The Basel II deliberations began in January 2001, driven largely by concern about the arbitrage issues that develop when regulatory capital requirements diverge from accurate economic capital calculations.

With the first draft (called Consultative Paper 1) published in June 1999, further consultative papers followed together with a large quantity of other releases, Quantitative Impact Studies Nos. 2, 3 and 4, and papers, a final version was issued in June 2004, with a minor revision released in November 2005. In June 2006 a Comprehensive version was published including all Basel regulations up to this date. Implementation of the Accord is expected by 2008 in many of the over 100 countries currently using the Basel I accord.

The final version aims at:

• Ensuring that capital allocation is more risk sensitive;
• Separating operational risk from credit risk, and quantifying both;
• Attempting to align economic and regulatory capital more closely to reduce the scope for regulatory arbitrage.
While the final accord has largely addressed the regulatory arbitrage issue, there are still areas where regulatory capital requirements will diverge from the economic.

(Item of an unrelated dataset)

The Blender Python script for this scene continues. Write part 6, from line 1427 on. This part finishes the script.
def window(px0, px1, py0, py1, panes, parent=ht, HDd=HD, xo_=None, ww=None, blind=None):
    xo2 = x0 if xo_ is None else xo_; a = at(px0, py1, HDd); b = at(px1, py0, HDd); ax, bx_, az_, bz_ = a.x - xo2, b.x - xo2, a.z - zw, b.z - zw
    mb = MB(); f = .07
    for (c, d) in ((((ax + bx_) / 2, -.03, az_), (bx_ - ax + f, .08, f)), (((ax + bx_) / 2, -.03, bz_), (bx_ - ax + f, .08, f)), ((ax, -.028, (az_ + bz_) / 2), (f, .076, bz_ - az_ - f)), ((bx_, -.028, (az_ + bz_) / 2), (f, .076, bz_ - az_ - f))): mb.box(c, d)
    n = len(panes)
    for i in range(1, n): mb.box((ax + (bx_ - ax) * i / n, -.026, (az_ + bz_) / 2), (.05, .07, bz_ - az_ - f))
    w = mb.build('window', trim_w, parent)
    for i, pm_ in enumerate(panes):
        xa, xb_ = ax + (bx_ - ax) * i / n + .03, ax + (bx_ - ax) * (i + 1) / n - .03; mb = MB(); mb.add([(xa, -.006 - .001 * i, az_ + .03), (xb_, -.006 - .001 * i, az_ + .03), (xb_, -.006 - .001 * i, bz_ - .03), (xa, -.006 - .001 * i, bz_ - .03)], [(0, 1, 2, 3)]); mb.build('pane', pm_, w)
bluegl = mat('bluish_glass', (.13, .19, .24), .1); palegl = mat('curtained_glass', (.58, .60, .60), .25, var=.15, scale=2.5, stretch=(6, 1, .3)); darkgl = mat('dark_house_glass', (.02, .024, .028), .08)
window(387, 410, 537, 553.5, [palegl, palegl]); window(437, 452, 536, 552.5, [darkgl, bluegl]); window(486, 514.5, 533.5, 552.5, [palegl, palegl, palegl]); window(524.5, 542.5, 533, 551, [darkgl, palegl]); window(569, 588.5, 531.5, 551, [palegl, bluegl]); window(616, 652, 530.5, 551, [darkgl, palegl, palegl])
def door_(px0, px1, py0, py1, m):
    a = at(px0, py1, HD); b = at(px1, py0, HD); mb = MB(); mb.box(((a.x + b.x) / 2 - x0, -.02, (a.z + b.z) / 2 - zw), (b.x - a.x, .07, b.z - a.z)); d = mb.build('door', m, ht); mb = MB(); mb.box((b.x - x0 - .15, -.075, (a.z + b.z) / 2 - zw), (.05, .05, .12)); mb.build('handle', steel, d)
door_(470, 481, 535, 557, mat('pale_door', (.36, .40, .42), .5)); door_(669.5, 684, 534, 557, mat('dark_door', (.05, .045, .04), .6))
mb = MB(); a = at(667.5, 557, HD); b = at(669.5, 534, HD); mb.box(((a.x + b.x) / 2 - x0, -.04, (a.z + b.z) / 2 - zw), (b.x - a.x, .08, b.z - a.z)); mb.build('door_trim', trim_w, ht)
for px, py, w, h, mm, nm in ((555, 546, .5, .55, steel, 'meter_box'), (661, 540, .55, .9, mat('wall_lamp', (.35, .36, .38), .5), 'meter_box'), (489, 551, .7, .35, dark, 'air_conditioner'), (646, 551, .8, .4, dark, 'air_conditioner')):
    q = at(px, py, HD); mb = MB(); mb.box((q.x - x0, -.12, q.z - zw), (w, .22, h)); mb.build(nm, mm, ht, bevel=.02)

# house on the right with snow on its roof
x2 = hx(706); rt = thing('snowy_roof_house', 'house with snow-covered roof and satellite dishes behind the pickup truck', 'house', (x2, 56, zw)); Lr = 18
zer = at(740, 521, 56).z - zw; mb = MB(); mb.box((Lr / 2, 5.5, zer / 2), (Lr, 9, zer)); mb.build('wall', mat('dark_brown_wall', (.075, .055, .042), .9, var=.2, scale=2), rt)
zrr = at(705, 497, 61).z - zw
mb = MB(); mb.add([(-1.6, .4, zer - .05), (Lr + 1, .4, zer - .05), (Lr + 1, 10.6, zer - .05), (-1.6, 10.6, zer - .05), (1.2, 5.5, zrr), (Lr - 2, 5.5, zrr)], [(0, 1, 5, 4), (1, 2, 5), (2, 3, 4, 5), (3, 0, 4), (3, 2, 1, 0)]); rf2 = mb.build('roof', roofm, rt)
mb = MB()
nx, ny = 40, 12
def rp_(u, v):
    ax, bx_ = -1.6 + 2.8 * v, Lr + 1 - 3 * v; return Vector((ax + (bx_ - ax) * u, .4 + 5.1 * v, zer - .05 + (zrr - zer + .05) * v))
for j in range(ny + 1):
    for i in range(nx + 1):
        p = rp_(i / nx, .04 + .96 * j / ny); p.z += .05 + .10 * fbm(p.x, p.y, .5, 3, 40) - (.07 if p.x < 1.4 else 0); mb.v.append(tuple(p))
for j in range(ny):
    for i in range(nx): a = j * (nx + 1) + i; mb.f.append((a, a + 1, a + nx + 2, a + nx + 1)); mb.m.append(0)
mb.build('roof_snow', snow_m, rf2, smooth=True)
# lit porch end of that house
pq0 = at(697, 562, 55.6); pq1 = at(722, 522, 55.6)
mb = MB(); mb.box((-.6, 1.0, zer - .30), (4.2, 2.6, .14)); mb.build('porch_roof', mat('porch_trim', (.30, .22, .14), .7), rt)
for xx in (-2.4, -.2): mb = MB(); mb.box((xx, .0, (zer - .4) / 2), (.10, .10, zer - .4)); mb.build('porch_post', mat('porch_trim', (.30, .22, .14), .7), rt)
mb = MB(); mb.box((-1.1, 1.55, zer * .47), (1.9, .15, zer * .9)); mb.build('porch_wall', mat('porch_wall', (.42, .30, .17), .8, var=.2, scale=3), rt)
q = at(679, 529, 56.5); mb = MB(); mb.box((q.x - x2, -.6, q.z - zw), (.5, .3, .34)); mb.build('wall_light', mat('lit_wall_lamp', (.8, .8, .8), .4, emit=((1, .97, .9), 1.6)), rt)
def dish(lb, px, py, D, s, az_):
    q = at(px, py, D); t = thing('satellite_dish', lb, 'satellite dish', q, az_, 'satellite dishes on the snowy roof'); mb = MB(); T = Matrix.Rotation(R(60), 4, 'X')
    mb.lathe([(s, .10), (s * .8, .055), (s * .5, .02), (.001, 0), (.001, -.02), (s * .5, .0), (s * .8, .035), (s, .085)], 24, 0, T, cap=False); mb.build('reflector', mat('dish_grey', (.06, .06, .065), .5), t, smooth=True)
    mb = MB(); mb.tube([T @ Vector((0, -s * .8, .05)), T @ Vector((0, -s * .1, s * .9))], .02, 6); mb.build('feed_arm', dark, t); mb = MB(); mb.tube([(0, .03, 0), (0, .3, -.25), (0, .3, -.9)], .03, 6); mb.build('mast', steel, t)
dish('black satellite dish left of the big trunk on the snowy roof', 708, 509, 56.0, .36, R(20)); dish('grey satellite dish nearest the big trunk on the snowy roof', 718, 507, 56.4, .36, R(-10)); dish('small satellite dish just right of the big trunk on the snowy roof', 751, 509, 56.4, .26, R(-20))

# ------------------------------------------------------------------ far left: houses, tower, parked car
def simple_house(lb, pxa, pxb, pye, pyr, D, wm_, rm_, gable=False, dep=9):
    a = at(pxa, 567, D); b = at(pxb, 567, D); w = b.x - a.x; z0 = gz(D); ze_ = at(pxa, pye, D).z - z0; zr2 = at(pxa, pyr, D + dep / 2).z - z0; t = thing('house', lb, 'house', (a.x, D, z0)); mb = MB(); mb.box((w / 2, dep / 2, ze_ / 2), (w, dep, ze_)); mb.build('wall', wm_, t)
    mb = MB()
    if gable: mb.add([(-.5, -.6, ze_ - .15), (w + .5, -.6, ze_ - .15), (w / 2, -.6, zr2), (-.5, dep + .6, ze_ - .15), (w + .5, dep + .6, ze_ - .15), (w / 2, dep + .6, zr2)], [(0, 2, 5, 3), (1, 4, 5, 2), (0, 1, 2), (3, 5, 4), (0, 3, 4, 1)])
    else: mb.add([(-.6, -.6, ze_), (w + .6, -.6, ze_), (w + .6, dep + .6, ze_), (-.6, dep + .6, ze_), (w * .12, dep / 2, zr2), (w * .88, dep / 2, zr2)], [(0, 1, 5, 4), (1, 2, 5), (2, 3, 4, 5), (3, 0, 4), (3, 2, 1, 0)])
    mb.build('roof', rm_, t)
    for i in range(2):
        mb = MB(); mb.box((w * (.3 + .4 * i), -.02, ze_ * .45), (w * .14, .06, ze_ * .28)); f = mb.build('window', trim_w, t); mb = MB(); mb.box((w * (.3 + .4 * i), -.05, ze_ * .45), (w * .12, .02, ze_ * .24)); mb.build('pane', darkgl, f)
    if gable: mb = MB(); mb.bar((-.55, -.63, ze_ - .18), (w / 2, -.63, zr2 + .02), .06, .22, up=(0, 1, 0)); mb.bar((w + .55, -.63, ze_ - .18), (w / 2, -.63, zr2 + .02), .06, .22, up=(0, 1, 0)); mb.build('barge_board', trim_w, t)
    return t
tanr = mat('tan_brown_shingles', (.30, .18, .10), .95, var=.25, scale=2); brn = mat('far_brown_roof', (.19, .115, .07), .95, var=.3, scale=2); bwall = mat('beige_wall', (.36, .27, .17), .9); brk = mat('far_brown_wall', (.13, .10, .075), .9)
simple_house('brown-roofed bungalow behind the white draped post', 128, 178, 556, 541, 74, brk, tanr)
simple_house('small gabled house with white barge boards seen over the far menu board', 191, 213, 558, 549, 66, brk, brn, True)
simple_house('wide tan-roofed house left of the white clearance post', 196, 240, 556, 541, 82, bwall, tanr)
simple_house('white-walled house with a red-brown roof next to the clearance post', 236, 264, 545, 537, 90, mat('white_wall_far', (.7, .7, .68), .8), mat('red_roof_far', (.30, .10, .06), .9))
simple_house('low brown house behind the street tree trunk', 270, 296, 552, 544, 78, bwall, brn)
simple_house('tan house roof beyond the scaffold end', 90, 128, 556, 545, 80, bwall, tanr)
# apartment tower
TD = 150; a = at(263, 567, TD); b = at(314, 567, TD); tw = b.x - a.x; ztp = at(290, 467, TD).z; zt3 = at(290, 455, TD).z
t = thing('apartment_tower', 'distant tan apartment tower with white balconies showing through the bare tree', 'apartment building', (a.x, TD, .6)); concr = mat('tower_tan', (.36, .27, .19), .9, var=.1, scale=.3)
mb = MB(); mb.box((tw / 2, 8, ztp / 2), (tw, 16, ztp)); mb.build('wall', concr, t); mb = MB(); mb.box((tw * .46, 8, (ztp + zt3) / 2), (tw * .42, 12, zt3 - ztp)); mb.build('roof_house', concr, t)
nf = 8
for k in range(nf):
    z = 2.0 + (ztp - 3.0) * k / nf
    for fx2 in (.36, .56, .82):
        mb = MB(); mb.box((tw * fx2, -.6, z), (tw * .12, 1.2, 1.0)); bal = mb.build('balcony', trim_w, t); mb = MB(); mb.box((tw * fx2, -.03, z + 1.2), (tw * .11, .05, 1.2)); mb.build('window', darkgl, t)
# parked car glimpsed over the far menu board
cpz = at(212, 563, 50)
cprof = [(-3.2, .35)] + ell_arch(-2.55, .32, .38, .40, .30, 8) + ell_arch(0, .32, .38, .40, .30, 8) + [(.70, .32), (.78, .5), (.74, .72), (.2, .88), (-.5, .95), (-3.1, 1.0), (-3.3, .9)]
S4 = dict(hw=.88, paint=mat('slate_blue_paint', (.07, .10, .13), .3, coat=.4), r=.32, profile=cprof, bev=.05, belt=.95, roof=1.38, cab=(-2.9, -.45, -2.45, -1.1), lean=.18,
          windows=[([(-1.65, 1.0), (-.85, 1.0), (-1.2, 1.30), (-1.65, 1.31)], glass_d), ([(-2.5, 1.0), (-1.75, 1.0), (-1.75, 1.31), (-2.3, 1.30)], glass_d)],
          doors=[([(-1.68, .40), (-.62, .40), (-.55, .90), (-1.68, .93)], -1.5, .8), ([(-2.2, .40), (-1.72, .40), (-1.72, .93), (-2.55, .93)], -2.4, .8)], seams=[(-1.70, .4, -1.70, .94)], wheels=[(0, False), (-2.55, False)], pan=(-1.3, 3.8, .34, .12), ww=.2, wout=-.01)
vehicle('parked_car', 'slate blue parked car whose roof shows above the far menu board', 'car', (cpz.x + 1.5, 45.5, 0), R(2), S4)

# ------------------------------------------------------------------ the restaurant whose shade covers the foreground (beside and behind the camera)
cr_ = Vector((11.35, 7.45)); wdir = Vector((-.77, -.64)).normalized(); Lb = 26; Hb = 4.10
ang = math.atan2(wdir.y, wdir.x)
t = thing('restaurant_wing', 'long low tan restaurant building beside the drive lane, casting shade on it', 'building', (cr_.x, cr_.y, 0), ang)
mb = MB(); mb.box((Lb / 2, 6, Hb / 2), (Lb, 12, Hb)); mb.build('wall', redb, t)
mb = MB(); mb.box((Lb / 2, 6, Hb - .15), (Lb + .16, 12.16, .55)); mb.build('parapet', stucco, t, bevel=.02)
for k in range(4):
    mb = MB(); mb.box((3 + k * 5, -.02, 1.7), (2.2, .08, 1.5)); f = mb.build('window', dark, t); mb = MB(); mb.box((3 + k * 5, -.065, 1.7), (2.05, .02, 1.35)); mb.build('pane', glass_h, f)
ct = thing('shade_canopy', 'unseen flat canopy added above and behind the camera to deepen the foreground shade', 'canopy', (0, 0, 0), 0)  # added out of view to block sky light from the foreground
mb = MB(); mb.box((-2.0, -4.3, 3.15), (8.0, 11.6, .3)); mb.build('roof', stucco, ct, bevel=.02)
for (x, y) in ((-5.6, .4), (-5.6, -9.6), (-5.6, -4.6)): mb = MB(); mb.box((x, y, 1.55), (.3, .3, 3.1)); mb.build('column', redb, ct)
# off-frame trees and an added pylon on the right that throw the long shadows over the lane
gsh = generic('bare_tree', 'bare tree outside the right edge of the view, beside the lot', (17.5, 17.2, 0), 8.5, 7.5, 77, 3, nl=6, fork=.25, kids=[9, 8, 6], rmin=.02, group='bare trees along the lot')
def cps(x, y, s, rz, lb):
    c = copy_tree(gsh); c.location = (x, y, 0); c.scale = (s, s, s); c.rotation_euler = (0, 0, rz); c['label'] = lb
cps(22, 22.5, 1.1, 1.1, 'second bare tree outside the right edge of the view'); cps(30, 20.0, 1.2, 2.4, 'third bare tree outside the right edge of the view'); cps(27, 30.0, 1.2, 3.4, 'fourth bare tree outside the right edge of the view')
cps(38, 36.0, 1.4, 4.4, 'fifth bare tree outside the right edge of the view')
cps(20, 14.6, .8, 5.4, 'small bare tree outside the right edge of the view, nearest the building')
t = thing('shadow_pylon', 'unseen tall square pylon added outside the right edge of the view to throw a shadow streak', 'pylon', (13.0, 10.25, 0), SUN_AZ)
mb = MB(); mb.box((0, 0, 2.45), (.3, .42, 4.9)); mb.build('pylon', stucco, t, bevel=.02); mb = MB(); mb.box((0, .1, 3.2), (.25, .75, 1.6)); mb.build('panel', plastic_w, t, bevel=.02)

Basel II has largely left unchanged the question of how to actually define bank capital, which diverges from accounting equity in important respects. The Basel I definition, as modified up to the present, remains in place

The Accord In Operation
Basel II uses a "three pillars" concept - (1) minimum capital requirements; (2) supervisory review; and (3) market discipline - to promote greater stability in the financial system.

The Basel I accord only dealt with parts of each of these pillars. For example: of the key pillar one risk, credit risk, was dealt with in a simple manner and market risk was an afterthought. Operational risk was not dealt with at all.


The First Pillar
The first pillar provides improved risk sensitivity in the way that capital requirements are calculated for three major components of risk that a bank faces: credit risk, operational risk and market risk. In turn, each of these components can be calculated in two or three ways of varying sophistication. Other risks are not considered fully quantifiable at this stage.

Technical terms in the more sophisticated measures of market risk include VaR (Value at Risk), EL (Loss function) whose components are PD (Probability of Default), LGD (Loss Given Default), and EAD (Exposure At Default). Calculation of these components requires advanced data collection and sophisticated risk management techniques.